Car si le viol est un cauchemar, le réveil peut parfois être encore plus brutal. Et ne pas pouvoir parler de cette fin du monde qu’on vit peut être cent fois plus traumatisant que de la vivre. Ne pas pouvoir en pleurer, ne pas pouvoir s’en plaindre, ne pas pouvoir dire que l’on a peur, ou que l’on a mal, ceci est un autre genre de crime : celui de laisser la victime porter seule la responsabilité de ce qu’elle a subi. Celui de ne pas l’assister. Celui de, parce que l’on a de l’autorité, classer le dossier aussi vite que l’on peut, même si cela signifie forcer la victime à être à la merci de l’homme qui l’a déchirée. Même si cela signifie oublier le violeur, le laisser parler à la télévision, le laisser vivre impunément, pour pouvoir s’assurer de finir sa journée de travail plus tôt. Même si cela signifie cautionner des viols innombrables et des violences incalculables parce que l’on ne dit pas au coupable que c’est mal, qu’on le juge, qu’il n’a pas le droit. Et qu’on ne dit pas à la victime qu’elle a tous les droits, qu’elle a la justice de son côté, qu’elle a la morale de son côté, qu’elle devrait avoir tout le monde de son côté, et que l’on s’engagerait à ce qu’elle n’ait plus jamais peur, et à ce que personne au monde ne subisse plus la même histoire. Ce sont les promesses que moi, j’ai eu la chance d’entendre. Et c’est le soutien que j’ai reçu. Et c’est grâce à cela uniquement, qu’aujourd’hui je peux en parler. En tremblant certes, mais en parler.

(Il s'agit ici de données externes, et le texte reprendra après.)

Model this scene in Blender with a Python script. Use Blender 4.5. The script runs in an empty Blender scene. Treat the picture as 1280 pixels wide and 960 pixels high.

Ce n’est pas de votre faute…

Non, ce n’est pas “du sexe, quand même”. C’est une humiliation, c’est une blessure émotionnelle et physique injustifiable et impardonnable. C’est une déchirure qui, à mon sens, est impossible à panser. Et des milliers de femmes sont déchirées chaque jour, et sont abandonnées avec le doigt accusateur de la société pointé entre leurs jambes. Mon histoire, encore une fois, n’est qu’un récit parmi des millions d’autres mais il m’a semblé être de mon devoir de la partager. J’ai moi-même porté plainte dans l’heure où l’agression a eu lieu, mais porter plainte contre deux inconnus dont le cerveau persiste à vouloir refouler les traits, ce n’est pas chose facile. Porter plainte contre un individu que l’on peut nommer, que l’on peut montrer, que l’on peut décrire à la police et porter en jugement, c’est une autre histoire. Et ça peut changer des vies. Peut-être pas les vôtres, mais cela peut prévenir un autre viol, voire plusieurs autres. Cela peut changer la vie de femmes qui, comme vous, pourraient se retrouver sous les griffes des mêmes brutes impunies.

Mesdames, je le sais, l’expérience est terrifiante, et les interprétations de l’article 475 du Code pénal restent des spectres braqués sur vos témoignages, mais à chaque fois qu’il est possible, parlez-en, si vous êtes en sécurité, si c’est la honte qui vous assaillit ou le courage qui vous manque, faites-le, parlez-en, portez plainte, défendez-vous.

Ce n’est pas de votre faute. Vous n’êtes pas une exception, vous n’êtes pas seule au monde.